Commissioner Nancy Schulz said the county needs to focus more on supporting and expanding existing businesses, because there simply aren’t many new large business opportunities available.

Stier said the Chamber exerts most of its effort on supporting existing businesses. He said that’s an important focus because small businesses employ around 85 percent of people who work in Newton County. He said member businesses are committed to economic development and contribute around $300,000 of the Chamber’s $550,000 budget.

The work session group also discussed structure, one of the most important aspects on economic development. All parties agreed that the county needs to speak with one voice, and that the next President needs to report to only one boss.

"We’re not going to attract and retain a high-quality individual if they report to multiple heads and don’t have any clear direction and clear expectations. That’s why we want them reporting to the (Chamber) board as the previous president has done," Stier said.

Commissioner Tim Fleming said it was good for the president to report to the Chamber, because politicians often have personal agendas and there is frequent turnover.

However, the city and county want more accountability and Chamber members agreed that more reporting can be done. Steir said that before Boothby’s resignation the Chamber had been working on having clearer measurements. The city and county contract with the Chamber for services, and Commissioner Mort Ewing said that pay structure could be clearer.

The group discussed an economic development steering committee, which would consist of the chairman, Covington mayor, a member of the Industrial Development Authority, a member of the Chamber Board of Directors and Newton County’s representative to the Joint Development Authority.

Chamber executive member Troy Brooks said he saw the group as an action committee - people that can make things happen quickly.

"If our economic development person gets wind of a project and they need X amount of land at X price and they want utilities the people in that group need to be able to see if they can get that," Brooks said.

Other suggestions included having a public referendum in the county to allow alcohol to be sold and having an agriculture and forestry sub committee.

City Councilman John Howard said liquor by the drink brought a good number of restaurants to Covington and could do the same for the county. Ewing said agriculture is a big business in the county and could lead to future business opportunities.
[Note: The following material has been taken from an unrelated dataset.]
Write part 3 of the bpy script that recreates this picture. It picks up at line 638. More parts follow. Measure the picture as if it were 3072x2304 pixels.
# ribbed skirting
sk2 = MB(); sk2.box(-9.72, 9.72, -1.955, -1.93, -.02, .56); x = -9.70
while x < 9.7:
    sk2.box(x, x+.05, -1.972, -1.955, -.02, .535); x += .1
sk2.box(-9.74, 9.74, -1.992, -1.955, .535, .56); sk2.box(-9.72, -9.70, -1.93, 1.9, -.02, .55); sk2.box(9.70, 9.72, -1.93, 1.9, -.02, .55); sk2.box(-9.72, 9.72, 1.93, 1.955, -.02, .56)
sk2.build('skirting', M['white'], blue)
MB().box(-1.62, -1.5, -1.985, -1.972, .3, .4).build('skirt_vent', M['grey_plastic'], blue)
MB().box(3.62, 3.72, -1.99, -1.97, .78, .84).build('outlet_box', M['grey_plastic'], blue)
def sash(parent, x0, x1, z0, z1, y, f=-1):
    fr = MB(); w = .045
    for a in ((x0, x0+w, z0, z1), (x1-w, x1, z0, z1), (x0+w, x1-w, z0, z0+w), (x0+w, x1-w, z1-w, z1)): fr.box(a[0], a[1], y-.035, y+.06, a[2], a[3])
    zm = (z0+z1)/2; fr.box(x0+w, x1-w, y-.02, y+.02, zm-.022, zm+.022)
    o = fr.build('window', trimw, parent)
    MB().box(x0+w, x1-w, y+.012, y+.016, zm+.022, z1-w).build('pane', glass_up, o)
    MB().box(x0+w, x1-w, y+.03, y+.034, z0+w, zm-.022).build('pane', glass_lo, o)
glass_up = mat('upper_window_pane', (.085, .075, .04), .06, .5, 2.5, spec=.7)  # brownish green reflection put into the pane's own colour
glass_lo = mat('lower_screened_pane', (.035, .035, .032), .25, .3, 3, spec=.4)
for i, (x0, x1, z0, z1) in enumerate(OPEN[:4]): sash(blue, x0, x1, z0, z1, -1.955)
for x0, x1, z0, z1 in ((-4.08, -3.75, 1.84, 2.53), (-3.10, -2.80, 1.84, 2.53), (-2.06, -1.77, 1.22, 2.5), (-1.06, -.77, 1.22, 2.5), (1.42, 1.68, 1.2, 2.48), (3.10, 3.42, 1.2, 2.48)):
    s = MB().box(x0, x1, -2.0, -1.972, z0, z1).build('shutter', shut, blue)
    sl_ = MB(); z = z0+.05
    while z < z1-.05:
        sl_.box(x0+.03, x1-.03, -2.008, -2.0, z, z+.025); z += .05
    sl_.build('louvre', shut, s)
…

Chamber members said they are looking for a president with a lot of experience, and knowing how much the city and county are willing to contribute will allow them to start talking figures with president prospects. The county will vote on increased spending on Dec.1 and the city will vote on Dec. 7.

Howard said if the Chamber needs more money to bring in the right candidate, they should let the politicians know and those groups may consider making an even larger investment.

Morgan said that Newton County has all the assets to bring in businesses, but it needs the right leadership.